Climate Change Is Ravaging the Colorado River. There’s a Model to Avert the Worst.

Yakima River Canyon, Washington || Keith EwingFlickr 

Success in the Yakima River Basin in Washington holds lessons for the seven states at war over water in the American West.

By Henry Fountain || The New York Times

YAKIMA, Wash. — The water managers of the Yakima River basin in arid Central Washington know what it’s like to fight over water, just like their counterparts along the Colorado River are fighting now. They know what it’s like to be desperate, while drought, climate change, population growth and agriculture shrink water supplies to crisis levels.

They understand the acrimony among the seven Colorado Basin states, unable to agree on a plan for deep cuts in water use that the federal government has demanded to stave off disaster.

But a decade ago, the water managers of the Yakima Basin tried something different. Tired of spending more time in courtrooms than at conference tables, and faced with studies showing the situation would only get worse, they hashed out a plan to manage the Yakima River and its tributaries for the next 30 years to ensure a stable supply of water.

The circumstances aren’t completely parallel, but some experts on Western water point to the Yakima plan as a model for the kind of cooperative effort that needs to happen on the Colorado right now.

“It’s going to require collaboration on an unprecedented level,” said Maurice Hall, vice president for climate resilient water systems at the Environmental Defense Fund. The Yakima Basin plan, he said, “is the most complete example of what we need that I have observed.”

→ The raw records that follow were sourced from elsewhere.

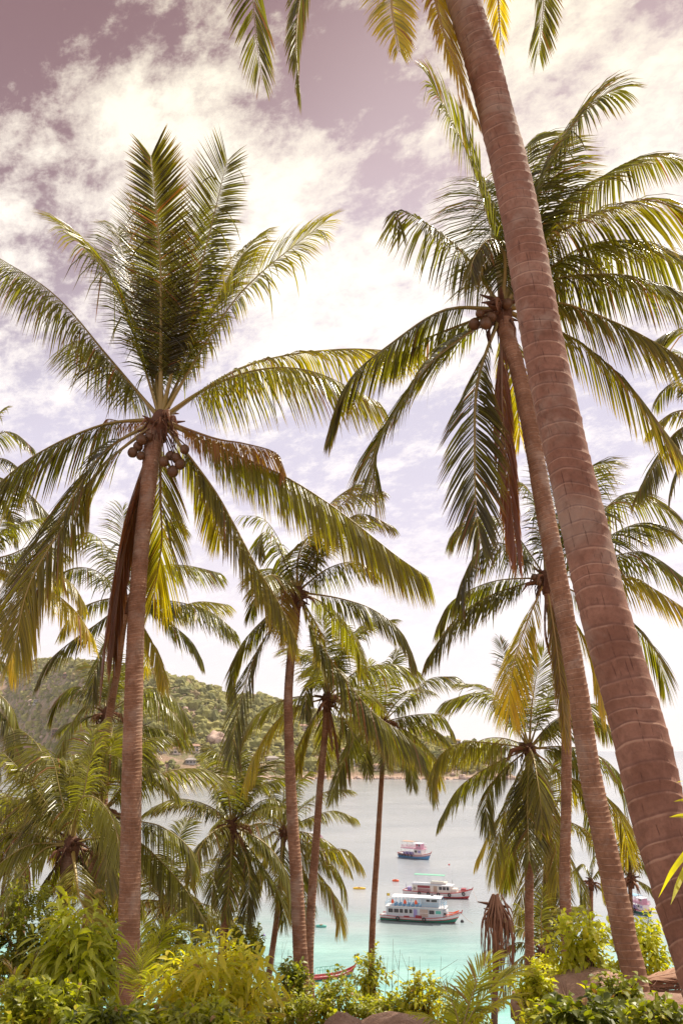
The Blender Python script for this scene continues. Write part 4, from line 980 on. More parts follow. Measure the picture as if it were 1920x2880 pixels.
palm('coconut_palm', 'palm crown reaching in from the right edge at mid height', (2000, 1160), 18, [(2000, 1190, 26), (2010, 1800, 30), (2030, 2700, 38)], [
    ([(1990, 1100), (1950, 950), (1890, 932), (1830, 965)], Y_(dY=.2, droop=.8)),
    ([(1980, 1150), (1910, 1155), (1860, 1180), (1818, 1220)], Y_(dY=0, droop=.9, yellow=.3)),
    ([(1980, 1130), (1920, 1080), (1870, 1090), (1840, 1140)], Y_(dY=1, droop=.9)),
    ([(1980, 1180), (1900, 1215), (1850, 1290), (1790, 1390)], Y_(dY=-.6, droop=.8)),
    ([(1990, 1180), (1930, 1260), (1890, 1350), (1880, 1400)], Y_(dY=.2, droop=.9, tonebase=.2)),
    ([(1990, 1120), (1930, 1010), (1890, 980)], Y_(dY=1.2, droop=.8)),
     ], ring=.1)
palm('coconut_palm', 'young palm with upright brownish fronds low between the two leaning trunks', (1772, 2468), 36,
     [(1770, 2480, 11), (1773, 2560, 12), (1780, 2680, 15)], [
    ([(1770, 2440), (1748, 2370), (1738, 2320)], Y_(dry=.4)), ([(1771, 2440), (1772, 2360), (1765, 2300)], Y_(dry=.3)), ([(1775, 2440), (1790, 2360), (1808, 2310)], Y_(dry=.3)),
    ([(1780, 2445), (1822, 2395), (1850, 2400), (1862, 2460)], Y_(dY=0, droop=1.0, tonebase=.9)), ([(1765, 2445), (1730, 2430), (1705, 2480)], Y_(dY=0, droop=1.0)),
    ([(1765, 2440), (1720, 2370), (1700, 2390)], Y_(dY=.5, droop=.9)), ([(1780, 2470), (1830, 2500), (1860, 2560)], Y_(dY=-.5, droop=1.0)), ([(1765, 2470), (1740, 2520), (1728, 2580)], Y_(dY=.5, droop=1.0)),
    ([(1770, 2440), (1755, 2350), (1720, 2310)], Y_(dY=1, dry=.2)),
     ], heart=.15, ring=.12, mt='bark_dark', ll=.26)
palm('coconut_palm', 'short palm low between the straight trunks at right, behind the dead palm', (1524, 2680), 27, [(1526, 2700, 20), (1530, 2880, 22)], [
    ([(1524, 2670), (1480, 2620), (1440, 2600), (1400, 2570)], Y_(dY=.3)), ([(1524, 2670), (1470, 2690), (1430, 2740), (1400, 2820)], Y_(dY=-.4, yellow=.5, droop=1.0)),
    ([(1524, 2670), (1500, 2590), (1450, 2540)], Y_(dY=.8)), ([(1524, 2670), (1520, 2580), (1525, 2500)], Y_(dY=-.5, droop=.4)), ([(1524, 2670), (1560, 2600), (1590, 2560)], Y_(dY=.3)),
    ([(1524, 2670), (1580, 2650), (1640, 2700)], Y_(dY=.3, droop=1.0)), ([(1524, 2680), (1500, 2740), (1480, 2820)], Y_(dY=-.8, droop=1.0)), ([(1524, 2680), (1570, 2740), (1600, 2820)], Y_(dY=.3, droop=1.0)),
    ([(1524, 2670), (1560, 2560), (1640, 2550)], Y_(dY=.8)), ([(1524, 2670), (1460, 2650), (1400, 2680)], Y_(dY=.6, droop=1.0)),
     ], heart=.15, ring=.12, mt='bark_dark')
palm('coconut_palm', 'small palm seen low through the gap right of the leaning slim trunk', (1660, 2480), 45, [(1662, 2500, 9), (1662, 2620, 10)], [
    ([(1660, 2475), (1690, 2440), (1715, 2450)], Y_()), ([(1660, 2475), (1640, 2430), (1610, 2450)], Y_()), ([(1660, 2480), (1640, 2520), (1640, 2560)], Y_(dY=-.3)), ([(1660, 2480), (1690, 2500), (1700, 2540)], Y_()),
    ([(1660, 2480), (1665, 2420), (1680, 2400)], Y_()), ([(1660, 2480), (1655, 2540), (1665, 2600)], Y_(dry=.8)),
     ], heart=.15, ring=.12, width=.06)
palm('coconut_palm', 'palm at the lower left edge behind the broad low palm, mostly hidden', (70, 2340), 27, [(70, 2360, 18), (60, 2500, 20), (60, 2700, 24)], [], auto=dict(n=13, L=3.0, low=-30), ring=.1)
palm('coconut_palm', 'low palm crown between the tall left trunk and the reddish hearted palm', (470, 2540), 30, [(470, 2560, 18), (470, 2750, 22)], [], auto=dict(n=14, L=3.0, low=-20), ring=.1)

# ---------------------------------------------------------------- boats, kayaks and floats on the bay
def paint(name, c, rough=.45): M[name] = plain(name, c, rough, .10, 1.5)
for nm, c in dict(p_white=(.78, .74, .74), p_cream=(.72, .66, .60), p_red=(.50, .045, .05), p_maroon=(.28, .03, .045), p_green=(.03, .24, .17), p_teal=(.10, .42, .36), p_blue=(.12, .33, .58),
                  p_pale=(.52, .56, .62), p_pink=(.70, .38, .50), p_violet=(.30, .26, .52), p_dark=(.05, .045, .055), p_canopy=(.74, .76, .86), p_greenroof=(.20, .52, .38), p_tan=(.46, .32, .24),
                  p_orange=(.85, .12, .04), p_yellow=(.80, .52, .05), p_wood=(.36, .17, .09), p_skyblue=(.28, .50, .68)).items(): paint(nm, c)
M['tyre'] = plain('tyre_rubber', (.035, .033, .035), .8, .3, 6)

def hull(root, L, B, zs, zb, z0, mats, rows, rake=1.5, stern=.82):
    """lofted hull: zs sheer amidships, zb height of the bow, z0 of the stern; rows = [(fraction of side height, material index)]"""
    nx = 27; mb = MB(); V = []; fr = [-.35, 0.0] + [r[0] for r in rows]; mi = [0] + [r[1] for r in rows]
    nr = len(fr)
    def sheer(t): return zs + (zb - zs) * max(0, t) ** 2.6 + (z0 - zs) * max(0, -t) ** 2.2
    def beam(t): return B / 2 * (1 - max(0, t) ** 2.6) * (1 - (1 - stern) * max(0, -t) ** 2) + .02
    for side in (-1, 1):
        for i in range(nx):
            t = -1 + 2 * i / (nx - 1); s = sheer(t)
            for f in fr:
                z = f * s if f >= 0 else -.5
                w = beam(t) * (.62 + .38 * max(0, f) ** .7 if f > 0 else (.55 if f == 0 else .2))
                V.append((t * L / 2 - rake * max(0, t) ** 3 * (1 - max(f, -.1)), side * w, z))
    Fc = []; Mi = []
    for sd in range(2):
        o = sd * nx * nr
        for i in range(nx - 1):
            for r in range(nr - 1):
                q = (o + i * nr + r, o + (i + 1) * nr + r, o + (i + 1) * nr + r + 1, o + i * nr + r + 1)
                Fc.append(q if sd else q[::-1]); Mi.append(mi[r])
    for i in range(nx - 1):                           # keel plate
        Fc.append((i * nr, (i + 1) * nr, nx * nr + (i + 1) * nr, nx * nr + i * nr)); Mi.append(0)
    for r in range(nr - 1): Fc.append((r, r + 1, nx * nr + r + 1, nx * nr + r)); Mi.append(mi[r])
    h = mesh_obj('hull', V, Fc, mats, root, midx=Mi, local=True)
    dV = []; 
    for i in range(nx):
        t = -1 + 2 * i / (nx - 1); z = sheer(t) - .28; w = beam(t) * .96
        dV += [(t * L / 2 - .02, -w, z), (t * L / 2 - .02, w, z)]
    mesh_obj('deck', dV, [(2 * i, 2 * i + 2, 2 * i + 3, 2 * i + 1) for i in range(nx - 1)], M['p_pale'], root, local=True)
    mb = MB()                                        # rub rail
    for side in (-1, 1):
        mb.tube([(-L / 2 + L * i / (nx - 1), side * (beam(-1 + 2 * i / (nx - 1)) + .03), sheer(-1 + 2 * i / (nx - 1)) + .02) for i in range(nx)], .07, 6)
    mb.build('gunwale', mats[-1], root)
    return sheer, beam
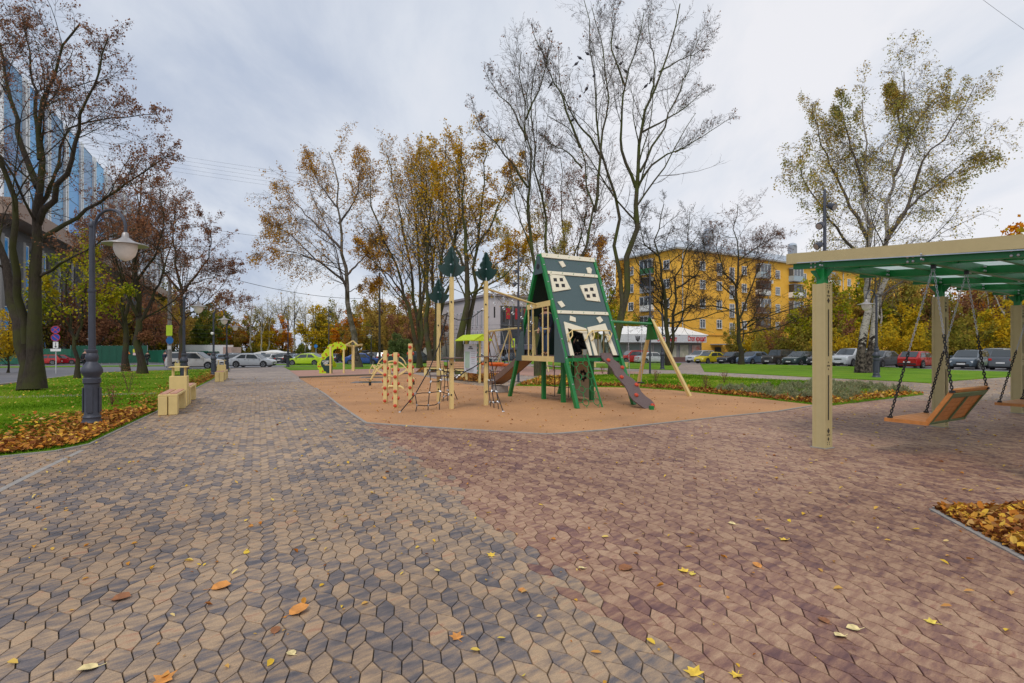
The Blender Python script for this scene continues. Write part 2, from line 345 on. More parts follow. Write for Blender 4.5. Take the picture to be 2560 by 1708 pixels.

Representative Melanie Stansbury, a New Mexico Democrat who worked on the Yakima Basin and other water issues for years before being elected to Congress in 2021, said the plan “represents the best of a collaborative, science-based process.”

“It’s a successful model of bringing science and stakeholders to the table,” she said.

But it began out of a strong sense of desperation.

Climate change and recurring drought had wreaked havoc with the water supply for irrigation managers and farmers in the Yakima Basin, one of the most productive agricultural regions in the country. Conservationists were concerned that habitats were drying up, threatening species. Old dams built to store water had blocked the passage of fish, all but eliminating the trout and salmon that the Indigenous Yakama Nation had harvested for centuries. In droughts, water allocations to many farms were cut.